I’ve also come to chuckle at those that, to me, are just getting the social networking all wrong, at least in terms of engagement. It seems the coin of the realm to many who look to climb to the top of social heap is purely numbers. More friends or Likes on Facebook. In more circles on Google+. The uber-coveted number of Followers on Twitter.
But so freaking what?
Somehow why engagement became important is suddenly lost. It’s more like the rules of engagement in a military firefight than in seeking to make connections with other people.
I recently took it upon myself to follow the advice of Chris Brogan and started unfollowing on Twitter or unliking on Facebook any person, business, group, etc. that only engaged in monologues vs. dialogues.
It was profoundly liberating. Less noise. Less fluff. Less people who only follow me if I follow them back. More people I actually want to interact with.
I don’t know how or where it happened, but somewhere along the way these amazing tools that enable people to connect with each other around the world to exchange ideas, make new friends, debate interesting topics or just learn something became twisted into a numerical popularity contest.
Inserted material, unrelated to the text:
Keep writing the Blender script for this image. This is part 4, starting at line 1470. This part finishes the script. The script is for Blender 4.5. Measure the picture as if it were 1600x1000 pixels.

I am guessing that many were looking to cash in on the social networking phenomenon and figured “More people following = more money!”
Except for one small problem… if you have nothing interesting to say, who cares?
I feel like it’s a new kind of Zen koan: If someone tweets to 43,743 followers but none of them read it, did it really happen?
It gets to a rule I find more solid every day: go for the authentic every time and you will come out on the other side richer for it.
Does this mean I have to unfollow @aplusk cuz I make comments on stuff he tweets and he never answers.
Not necessarily. As long as there is value to you, go for it. I was just sick of people doing nothing but posting links and never having something interesting to say or bothering to interact with people. @aplusk at least has something to say.